▸ PROBLEM TO WORK ON:
Repeat exactly each line of the data provided below.

_ _ _ _ _

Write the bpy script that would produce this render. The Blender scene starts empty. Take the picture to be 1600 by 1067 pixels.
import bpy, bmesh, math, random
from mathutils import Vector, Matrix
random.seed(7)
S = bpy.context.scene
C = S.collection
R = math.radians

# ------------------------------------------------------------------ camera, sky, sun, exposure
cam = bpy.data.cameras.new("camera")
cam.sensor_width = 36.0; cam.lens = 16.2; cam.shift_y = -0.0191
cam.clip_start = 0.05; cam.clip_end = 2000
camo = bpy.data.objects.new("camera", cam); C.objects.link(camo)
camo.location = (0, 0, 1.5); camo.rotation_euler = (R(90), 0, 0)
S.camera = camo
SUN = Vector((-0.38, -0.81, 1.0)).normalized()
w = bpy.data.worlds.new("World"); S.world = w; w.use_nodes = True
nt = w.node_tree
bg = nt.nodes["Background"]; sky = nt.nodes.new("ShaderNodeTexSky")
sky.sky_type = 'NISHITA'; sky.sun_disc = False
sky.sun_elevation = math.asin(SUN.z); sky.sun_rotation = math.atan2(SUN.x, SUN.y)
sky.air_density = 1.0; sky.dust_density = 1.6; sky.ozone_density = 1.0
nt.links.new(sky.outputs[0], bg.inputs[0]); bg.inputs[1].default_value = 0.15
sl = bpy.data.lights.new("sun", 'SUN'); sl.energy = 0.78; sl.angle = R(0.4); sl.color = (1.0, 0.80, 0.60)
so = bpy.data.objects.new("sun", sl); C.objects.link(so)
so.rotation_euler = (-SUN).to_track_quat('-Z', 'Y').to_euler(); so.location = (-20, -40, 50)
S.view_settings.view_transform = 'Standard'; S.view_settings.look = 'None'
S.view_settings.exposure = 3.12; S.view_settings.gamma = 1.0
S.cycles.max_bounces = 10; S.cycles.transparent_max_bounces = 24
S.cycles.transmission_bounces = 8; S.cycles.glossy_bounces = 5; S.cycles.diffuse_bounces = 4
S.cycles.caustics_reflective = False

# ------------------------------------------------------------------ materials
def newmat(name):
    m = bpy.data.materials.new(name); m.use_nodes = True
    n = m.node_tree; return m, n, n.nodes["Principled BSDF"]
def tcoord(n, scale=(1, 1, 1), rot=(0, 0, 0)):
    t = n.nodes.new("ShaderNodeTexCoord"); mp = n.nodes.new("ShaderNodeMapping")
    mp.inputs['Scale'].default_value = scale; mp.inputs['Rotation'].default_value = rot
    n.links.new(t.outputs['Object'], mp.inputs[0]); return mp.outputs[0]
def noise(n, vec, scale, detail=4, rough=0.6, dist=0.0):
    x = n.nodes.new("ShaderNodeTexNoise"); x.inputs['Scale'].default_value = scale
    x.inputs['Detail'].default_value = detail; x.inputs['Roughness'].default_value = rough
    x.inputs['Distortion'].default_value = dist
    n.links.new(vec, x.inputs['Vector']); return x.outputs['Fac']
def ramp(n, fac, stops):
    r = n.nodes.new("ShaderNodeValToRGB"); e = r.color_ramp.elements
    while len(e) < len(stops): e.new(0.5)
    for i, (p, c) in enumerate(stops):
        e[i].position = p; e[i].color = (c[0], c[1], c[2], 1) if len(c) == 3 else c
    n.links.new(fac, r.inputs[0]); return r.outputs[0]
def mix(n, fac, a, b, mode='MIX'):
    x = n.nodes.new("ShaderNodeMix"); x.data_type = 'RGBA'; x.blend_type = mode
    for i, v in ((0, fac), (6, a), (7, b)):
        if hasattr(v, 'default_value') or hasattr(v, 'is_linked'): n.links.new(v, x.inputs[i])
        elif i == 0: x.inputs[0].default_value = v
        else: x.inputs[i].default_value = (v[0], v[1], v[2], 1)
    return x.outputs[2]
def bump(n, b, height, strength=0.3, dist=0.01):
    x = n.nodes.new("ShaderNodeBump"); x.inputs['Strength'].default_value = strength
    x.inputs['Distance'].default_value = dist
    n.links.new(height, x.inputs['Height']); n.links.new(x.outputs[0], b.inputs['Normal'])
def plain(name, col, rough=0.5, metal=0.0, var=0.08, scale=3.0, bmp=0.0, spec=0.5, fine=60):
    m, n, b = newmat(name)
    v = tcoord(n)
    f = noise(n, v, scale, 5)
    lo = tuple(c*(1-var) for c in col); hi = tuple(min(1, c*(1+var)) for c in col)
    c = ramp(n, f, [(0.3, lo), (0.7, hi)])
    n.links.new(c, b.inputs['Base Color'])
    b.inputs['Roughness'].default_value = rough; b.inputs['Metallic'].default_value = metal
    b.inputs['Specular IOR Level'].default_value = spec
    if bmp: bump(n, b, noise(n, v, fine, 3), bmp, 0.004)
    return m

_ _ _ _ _

▸ RESULT FOR THIS EXERCISE:
Write the bpy script that would produce this render. The Blender scene starts empty. Take the picture to be 1600 by 1067 pixels.
import bpy, bmesh, math, random
from mathutils import Vector, Matrix
random.seed(7)
S = bpy.context.scene
C = S.collection
R = math.radians

# ------------------------------------------------------------------ camera, sky, sun, exposure
cam = bpy.data.cameras.new("camera")
cam.sensor_width = 36.0; cam.lens = 16.2; cam.shift_y = -0.0191
cam.clip_start = 0.05; cam.clip_end = 2000
camo = bpy.data.objects.new("camera", cam); C.objects.link(camo)
camo.location = (0, 0, 1.5); camo.rotation_euler = (R(90), 0, 0)
S.camera = camo
SUN = Vector((-0.38, -0.81, 1.0)).normalized()
w = bpy.data.worlds.new("World"); S.world = w; w.use_nodes = True
nt = w.node_tree
bg = nt.nodes["Background"]; sky = nt.nodes.new("ShaderNodeTexSky")
sky.sky_type = 'NISHITA'; sky.sun_disc = False
sky.sun_elevation = math.asin(SUN.z); sky.sun_rotation = math.atan2(SUN.x, SUN.y)
sky.air_density = 1.0; sky.dust_density = 1.6; sky.ozone_density = 1.0
nt.links.new(sky.outputs[0], bg.inputs[0]); bg.inputs[1].default_value = 0.15
sl = bpy.data.lights.new("sun", 'SUN'); sl.energy = 0.78; sl.angle = R(0.4); sl.color = (1.0, 0.80, 0.60)
so = bpy.data.objects.new("sun", sl); C.objects.link(so)
so.rotation_euler = (-SUN).to_track_quat('-Z', 'Y').to_euler(); so.location = (-20, -40, 50)
S.view_settings.view_transform = 'Standard'; S.view_settings.look = 'None'
S.view_settings.exposure = 3.12; S.view_settings.gamma = 1.0
S.cycles.max_bounces = 10; S.cycles.transparent_max_bounces = 24
S.cycles.transmission_bounces = 8; S.cycles.glossy_bounces = 5; S.cycles.diffuse_bounces = 4
S.cycles.caustics_reflective = False

# ------------------------------------------------------------------ materials
def newmat(name):
    m = bpy.data.materials.new(name); m.use_nodes = True
    n = m.node_tree; return m, n, n.nodes["Principled BSDF"]
def tcoord(n, scale=(1, 1, 1), rot=(0, 0, 0)):
    t = n.nodes.new("ShaderNodeTexCoord"); mp = n.nodes.new("ShaderNodeMapping")
    mp.inputs['Scale'].default_value = scale; mp.inputs['Rotation'].default_value = rot
    n.links.new(t.outputs['Object'], mp.inputs[0]); return mp.outputs[0]
def noise(n, vec, scale, detail=4, rough=0.6, dist=0.0):
    x = n.nodes.new("ShaderNodeTexNoise"); x.inputs['Scale'].default_value = scale
    x.inputs['Detail'].default_value = detail; x.inputs['Roughness'].default_value = rough
    x.inputs['Distortion'].default_value = dist
    n.links.new(vec, x.inputs['Vector']); return x.outputs['Fac']
def ramp(n, fac, stops):
    r = n.nodes.new("ShaderNodeValToRGB"); e = r.color_ramp.elements
    while len(e) < len(stops): e.new(0.5)
    for i, (p, c) in enumerate(stops):
        e[i].position = p; e[i].color = (c[0], c[1], c[2], 1) if len(c) == 3 else c
    n.links.new(fac, r.inputs[0]); return r.outputs[0]
def mix(n, fac, a, b, mode='MIX'):
    x = n.nodes.new("ShaderNodeMix"); x.data_type = 'RGBA'; x.blend_type = mode
    for i, v in ((0, fac), (6, a), (7, b)):
        if hasattr(v, 'default_value') or hasattr(v, 'is_linked'): n.links.new(v, x.inputs[i])
        elif i == 0: x.inputs[0].default_value = v
        else: x.inputs[i].default_value = (v[0], v[1], v[2], 1)
    return x.outputs[2]
def bump(n, b, height, strength=0.3, dist=0.01):
    x = n.nodes.new("ShaderNodeBump"); x.inputs['Strength'].default_value = strength
    x.inputs['Distance'].default_value = dist
    n.links.new(height, x.inputs['Height']); n.links.new(x.outputs[0], b.inputs['Normal'])
def plain(name, col, rough=0.5, metal=0.0, var=0.08, scale=3.0, bmp=0.0, spec=0.5, fine=60):
    m, n, b = newmat(name)
    v = tcoord(n)
    f = noise(n, v, scale, 5)
    lo = tuple(c*(1-var) for c in col); hi = tuple(min(1, c*(1+var)) for c in col)
    c = ramp(n, f, [(0.3, lo), (0.7, hi)])
    n.links.new(c, b.inputs['Base Color'])
    b.inputs['Roughness'].default_value = rough; b.inputs['Metallic'].default_value = metal
    b.inputs['Specular IOR Level'].default_value = spec
    if bmp: bump(n, b, noise(n, v, fine, 3), bmp, 0.004)
    return m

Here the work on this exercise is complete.